_Set problem_
From the records below, transcribe only the lines running from the one with "The Blender Python" through the one with "obj('stile', bs, [M_trim, M_ink], door)". Keep both of those end lines.

_Task input_
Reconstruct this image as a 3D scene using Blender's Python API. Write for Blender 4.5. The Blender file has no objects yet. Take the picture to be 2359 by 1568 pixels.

==

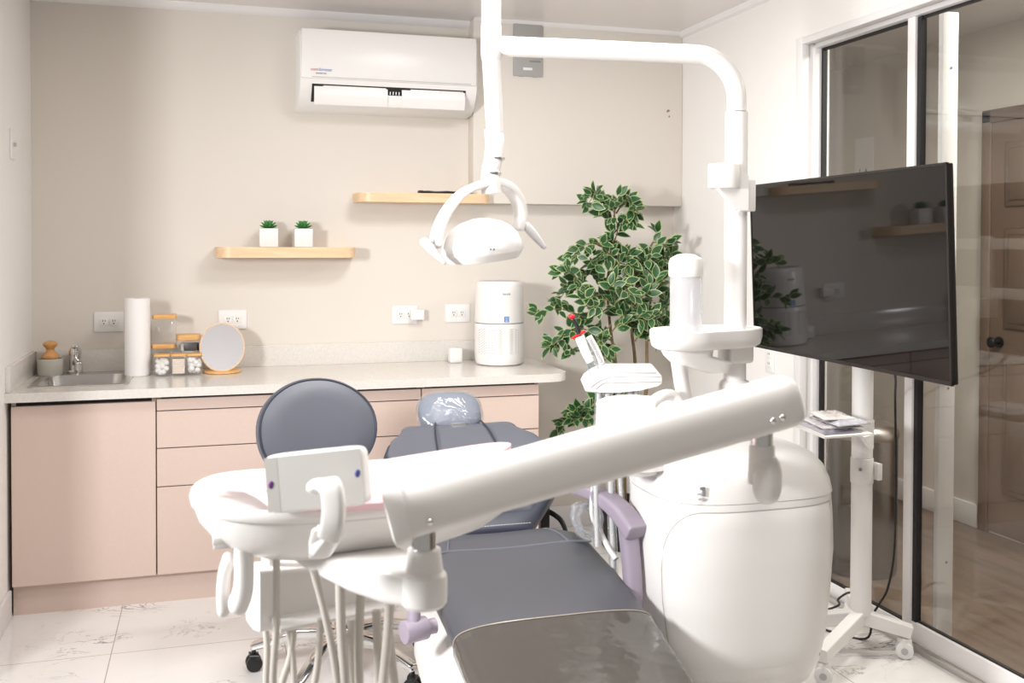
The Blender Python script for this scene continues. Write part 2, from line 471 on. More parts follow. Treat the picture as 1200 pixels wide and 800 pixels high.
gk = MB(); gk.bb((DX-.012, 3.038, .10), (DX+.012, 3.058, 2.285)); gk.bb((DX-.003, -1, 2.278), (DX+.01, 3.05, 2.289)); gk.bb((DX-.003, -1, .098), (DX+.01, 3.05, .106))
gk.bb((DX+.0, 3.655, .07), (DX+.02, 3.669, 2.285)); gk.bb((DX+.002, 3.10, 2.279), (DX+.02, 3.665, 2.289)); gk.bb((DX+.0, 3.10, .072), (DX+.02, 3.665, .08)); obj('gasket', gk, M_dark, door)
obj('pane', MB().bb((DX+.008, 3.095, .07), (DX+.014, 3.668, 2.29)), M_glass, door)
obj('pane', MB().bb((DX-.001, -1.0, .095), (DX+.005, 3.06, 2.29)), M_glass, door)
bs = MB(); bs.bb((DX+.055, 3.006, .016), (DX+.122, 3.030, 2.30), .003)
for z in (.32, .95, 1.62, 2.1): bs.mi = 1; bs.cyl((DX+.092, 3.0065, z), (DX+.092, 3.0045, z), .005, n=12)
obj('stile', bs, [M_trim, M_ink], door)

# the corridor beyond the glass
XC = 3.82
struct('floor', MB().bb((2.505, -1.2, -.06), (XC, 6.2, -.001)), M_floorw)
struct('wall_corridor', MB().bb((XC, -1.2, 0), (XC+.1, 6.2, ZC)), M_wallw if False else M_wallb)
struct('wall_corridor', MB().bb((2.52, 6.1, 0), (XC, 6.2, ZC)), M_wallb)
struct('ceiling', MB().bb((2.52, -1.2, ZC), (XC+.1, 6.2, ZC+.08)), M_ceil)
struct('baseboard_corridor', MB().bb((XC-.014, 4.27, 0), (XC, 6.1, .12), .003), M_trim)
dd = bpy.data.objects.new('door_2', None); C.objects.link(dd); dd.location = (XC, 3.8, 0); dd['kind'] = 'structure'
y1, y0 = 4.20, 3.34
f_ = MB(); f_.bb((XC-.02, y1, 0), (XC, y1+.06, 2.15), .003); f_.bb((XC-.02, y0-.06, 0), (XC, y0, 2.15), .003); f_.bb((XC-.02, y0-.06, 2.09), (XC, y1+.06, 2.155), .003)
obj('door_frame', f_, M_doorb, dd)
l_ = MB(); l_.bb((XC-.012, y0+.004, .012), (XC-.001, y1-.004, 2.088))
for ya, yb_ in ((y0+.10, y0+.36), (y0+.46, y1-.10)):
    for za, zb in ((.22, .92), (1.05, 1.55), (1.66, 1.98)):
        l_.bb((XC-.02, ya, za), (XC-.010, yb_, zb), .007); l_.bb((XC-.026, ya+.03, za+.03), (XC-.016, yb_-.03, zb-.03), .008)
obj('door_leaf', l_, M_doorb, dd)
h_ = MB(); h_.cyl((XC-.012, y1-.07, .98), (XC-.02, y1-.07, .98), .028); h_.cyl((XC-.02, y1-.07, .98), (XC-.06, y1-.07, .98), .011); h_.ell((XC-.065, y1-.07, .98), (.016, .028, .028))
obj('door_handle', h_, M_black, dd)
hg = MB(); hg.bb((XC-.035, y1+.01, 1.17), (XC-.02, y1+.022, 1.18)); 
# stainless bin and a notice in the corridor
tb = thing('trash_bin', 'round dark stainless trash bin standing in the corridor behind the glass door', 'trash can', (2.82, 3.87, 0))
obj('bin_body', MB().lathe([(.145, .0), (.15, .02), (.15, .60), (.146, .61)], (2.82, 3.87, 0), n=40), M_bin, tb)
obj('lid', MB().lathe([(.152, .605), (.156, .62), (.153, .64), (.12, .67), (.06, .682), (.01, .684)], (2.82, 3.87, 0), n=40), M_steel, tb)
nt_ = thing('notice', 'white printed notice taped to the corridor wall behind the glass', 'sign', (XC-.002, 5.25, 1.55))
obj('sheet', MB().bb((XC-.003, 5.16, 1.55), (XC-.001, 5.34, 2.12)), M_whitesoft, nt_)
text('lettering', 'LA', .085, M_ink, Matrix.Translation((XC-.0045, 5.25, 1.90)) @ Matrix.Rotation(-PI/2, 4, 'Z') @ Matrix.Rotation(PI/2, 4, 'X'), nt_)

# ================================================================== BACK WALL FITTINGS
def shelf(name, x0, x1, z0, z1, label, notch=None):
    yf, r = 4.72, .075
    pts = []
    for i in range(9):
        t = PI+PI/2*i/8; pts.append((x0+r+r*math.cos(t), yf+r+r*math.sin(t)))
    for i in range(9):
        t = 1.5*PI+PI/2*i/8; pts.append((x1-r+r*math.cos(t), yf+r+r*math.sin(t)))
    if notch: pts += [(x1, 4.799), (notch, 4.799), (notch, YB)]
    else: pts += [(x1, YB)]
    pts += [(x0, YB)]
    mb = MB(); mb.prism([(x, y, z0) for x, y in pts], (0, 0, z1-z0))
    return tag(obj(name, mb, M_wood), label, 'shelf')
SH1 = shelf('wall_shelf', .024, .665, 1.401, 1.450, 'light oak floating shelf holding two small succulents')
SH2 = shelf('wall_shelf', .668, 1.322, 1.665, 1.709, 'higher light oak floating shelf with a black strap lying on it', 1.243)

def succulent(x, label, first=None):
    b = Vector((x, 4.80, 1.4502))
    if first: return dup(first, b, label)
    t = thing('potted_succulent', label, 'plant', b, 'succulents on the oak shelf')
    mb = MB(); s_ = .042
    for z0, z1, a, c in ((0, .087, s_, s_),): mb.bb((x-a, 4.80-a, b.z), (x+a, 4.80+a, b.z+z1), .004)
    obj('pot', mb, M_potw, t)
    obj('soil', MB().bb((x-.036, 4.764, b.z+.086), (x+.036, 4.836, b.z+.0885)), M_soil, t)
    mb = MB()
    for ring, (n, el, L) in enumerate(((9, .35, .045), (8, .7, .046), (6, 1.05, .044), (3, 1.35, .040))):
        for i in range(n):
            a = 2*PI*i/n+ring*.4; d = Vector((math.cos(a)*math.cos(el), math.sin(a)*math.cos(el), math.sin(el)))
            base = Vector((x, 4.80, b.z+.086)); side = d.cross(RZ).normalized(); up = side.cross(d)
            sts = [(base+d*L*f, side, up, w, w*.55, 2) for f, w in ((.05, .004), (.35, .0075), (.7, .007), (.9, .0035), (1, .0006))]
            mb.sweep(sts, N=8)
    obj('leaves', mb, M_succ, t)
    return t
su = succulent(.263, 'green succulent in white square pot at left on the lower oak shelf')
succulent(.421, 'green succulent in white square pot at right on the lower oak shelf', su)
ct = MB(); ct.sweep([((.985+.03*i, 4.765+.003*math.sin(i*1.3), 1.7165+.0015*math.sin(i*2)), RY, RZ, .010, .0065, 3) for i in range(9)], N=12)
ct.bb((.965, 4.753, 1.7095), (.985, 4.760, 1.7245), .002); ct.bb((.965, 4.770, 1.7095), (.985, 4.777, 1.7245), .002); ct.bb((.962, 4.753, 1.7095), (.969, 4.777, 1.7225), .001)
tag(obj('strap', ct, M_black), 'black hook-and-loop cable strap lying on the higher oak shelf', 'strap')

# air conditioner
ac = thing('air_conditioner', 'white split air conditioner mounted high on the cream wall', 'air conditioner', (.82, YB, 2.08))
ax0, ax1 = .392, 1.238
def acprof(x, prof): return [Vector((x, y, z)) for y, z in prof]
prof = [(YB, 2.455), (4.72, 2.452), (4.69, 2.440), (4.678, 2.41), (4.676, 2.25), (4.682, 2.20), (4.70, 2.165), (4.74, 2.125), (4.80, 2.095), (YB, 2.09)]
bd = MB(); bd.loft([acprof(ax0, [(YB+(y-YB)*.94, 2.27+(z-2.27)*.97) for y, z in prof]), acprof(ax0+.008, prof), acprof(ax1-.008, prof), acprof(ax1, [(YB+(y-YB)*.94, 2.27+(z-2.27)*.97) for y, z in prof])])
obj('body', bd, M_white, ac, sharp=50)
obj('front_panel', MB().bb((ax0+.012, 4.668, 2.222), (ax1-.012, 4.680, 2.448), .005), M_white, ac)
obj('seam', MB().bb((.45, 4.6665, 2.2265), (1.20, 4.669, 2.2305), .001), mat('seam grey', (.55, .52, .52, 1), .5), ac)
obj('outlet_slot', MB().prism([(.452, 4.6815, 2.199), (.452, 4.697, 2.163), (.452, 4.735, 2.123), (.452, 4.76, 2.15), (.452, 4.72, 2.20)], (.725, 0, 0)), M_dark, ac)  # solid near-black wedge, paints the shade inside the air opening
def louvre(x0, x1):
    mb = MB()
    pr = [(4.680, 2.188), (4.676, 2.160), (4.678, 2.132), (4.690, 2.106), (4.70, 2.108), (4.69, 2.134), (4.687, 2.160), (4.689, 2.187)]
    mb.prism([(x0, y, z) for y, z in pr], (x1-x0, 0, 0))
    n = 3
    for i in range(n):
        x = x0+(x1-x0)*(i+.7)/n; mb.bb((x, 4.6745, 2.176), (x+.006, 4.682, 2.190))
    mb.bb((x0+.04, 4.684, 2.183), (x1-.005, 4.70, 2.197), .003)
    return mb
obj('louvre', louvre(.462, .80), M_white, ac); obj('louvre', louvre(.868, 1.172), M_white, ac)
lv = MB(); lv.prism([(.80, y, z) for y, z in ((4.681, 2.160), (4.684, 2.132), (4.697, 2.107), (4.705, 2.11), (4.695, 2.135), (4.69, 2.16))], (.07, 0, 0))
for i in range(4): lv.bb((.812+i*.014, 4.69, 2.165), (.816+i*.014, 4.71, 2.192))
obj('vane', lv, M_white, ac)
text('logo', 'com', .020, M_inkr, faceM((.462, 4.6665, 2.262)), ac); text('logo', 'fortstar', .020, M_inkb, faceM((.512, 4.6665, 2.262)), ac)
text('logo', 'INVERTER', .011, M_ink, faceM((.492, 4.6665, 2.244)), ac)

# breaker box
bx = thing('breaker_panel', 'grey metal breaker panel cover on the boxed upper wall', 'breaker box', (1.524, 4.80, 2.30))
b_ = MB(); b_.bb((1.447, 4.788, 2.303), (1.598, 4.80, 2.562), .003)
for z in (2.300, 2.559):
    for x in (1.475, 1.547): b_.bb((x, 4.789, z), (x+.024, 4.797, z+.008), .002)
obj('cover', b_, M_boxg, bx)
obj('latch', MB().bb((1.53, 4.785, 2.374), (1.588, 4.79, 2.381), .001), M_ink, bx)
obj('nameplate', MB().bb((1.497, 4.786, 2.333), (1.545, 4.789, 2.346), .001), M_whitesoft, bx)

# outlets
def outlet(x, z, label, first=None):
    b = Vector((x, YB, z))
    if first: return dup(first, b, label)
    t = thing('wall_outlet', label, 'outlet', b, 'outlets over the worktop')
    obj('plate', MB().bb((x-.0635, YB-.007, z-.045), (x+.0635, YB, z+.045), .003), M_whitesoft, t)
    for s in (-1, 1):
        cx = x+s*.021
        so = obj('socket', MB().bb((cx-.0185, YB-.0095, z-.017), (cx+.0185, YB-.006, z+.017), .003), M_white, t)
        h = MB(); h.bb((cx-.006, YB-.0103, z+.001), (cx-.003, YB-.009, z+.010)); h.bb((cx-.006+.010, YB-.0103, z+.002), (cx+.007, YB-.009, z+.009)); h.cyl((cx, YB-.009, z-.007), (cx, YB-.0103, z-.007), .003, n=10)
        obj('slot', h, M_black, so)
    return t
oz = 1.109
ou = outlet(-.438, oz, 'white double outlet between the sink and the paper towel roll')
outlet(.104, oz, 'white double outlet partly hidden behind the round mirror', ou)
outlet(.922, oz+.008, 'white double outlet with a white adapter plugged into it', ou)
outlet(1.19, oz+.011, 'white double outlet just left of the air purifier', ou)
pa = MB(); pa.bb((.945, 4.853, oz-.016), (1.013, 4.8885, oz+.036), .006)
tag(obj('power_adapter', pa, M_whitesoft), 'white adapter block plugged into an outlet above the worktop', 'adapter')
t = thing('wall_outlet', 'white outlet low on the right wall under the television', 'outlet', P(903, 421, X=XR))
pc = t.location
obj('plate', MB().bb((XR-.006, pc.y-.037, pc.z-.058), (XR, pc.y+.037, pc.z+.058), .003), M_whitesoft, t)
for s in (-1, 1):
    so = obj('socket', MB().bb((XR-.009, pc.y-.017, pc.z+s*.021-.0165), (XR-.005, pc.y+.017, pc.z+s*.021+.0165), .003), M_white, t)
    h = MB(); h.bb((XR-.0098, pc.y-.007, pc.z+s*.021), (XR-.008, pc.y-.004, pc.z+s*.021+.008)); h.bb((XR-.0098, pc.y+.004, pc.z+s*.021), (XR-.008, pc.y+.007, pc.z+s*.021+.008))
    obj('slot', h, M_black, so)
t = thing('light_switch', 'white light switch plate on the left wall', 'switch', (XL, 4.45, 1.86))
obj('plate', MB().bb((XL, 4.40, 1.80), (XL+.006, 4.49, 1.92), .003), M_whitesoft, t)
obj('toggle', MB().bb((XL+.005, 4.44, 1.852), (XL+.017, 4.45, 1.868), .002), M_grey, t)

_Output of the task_
The Blender Python script for this scene continues. Write part 2, from line 471 on. More parts follow. Treat the picture as 1200 pixels wide and 800 pixels high.
gk = MB(); gk.bb((DX-.012, 3.038, .10), (DX+.012, 3.058, 2.285)); gk.bb((DX-.003, -1, 2.278), (DX+.01, 3.05, 2.289)); gk.bb((DX-.003, -1, .098), (DX+.01, 3.05, .106))
gk.bb((DX+.0, 3.655, .07), (DX+.02, 3.669, 2.285)); gk.bb((DX+.002, 3.10, 2.279), (DX+.02, 3.665, 2.289)); gk.bb((DX+.0, 3.10, .072), (DX+.02, 3.665, .08)); obj('gasket', gk, M_dark, door)
obj('pane', MB().bb((DX+.008, 3.095, .07), (DX+.014, 3.668, 2.29)), M_glass, door)
obj('pane', MB().bb((DX-.001, -1.0, .095), (DX+.005, 3.06, 2.29)), M_glass, door)
bs = MB(); bs.bb((DX+.055, 3.006, .016), (DX+.122, 3.030, 2.30), .003)
for z in (.32, .95, 1.62, 2.1): bs.mi = 1; bs.cyl((DX+.092, 3.0065, z), (DX+.092, 3.0045, z), .005, n=12)
obj('stile', bs, [M_trim, M_ink], door)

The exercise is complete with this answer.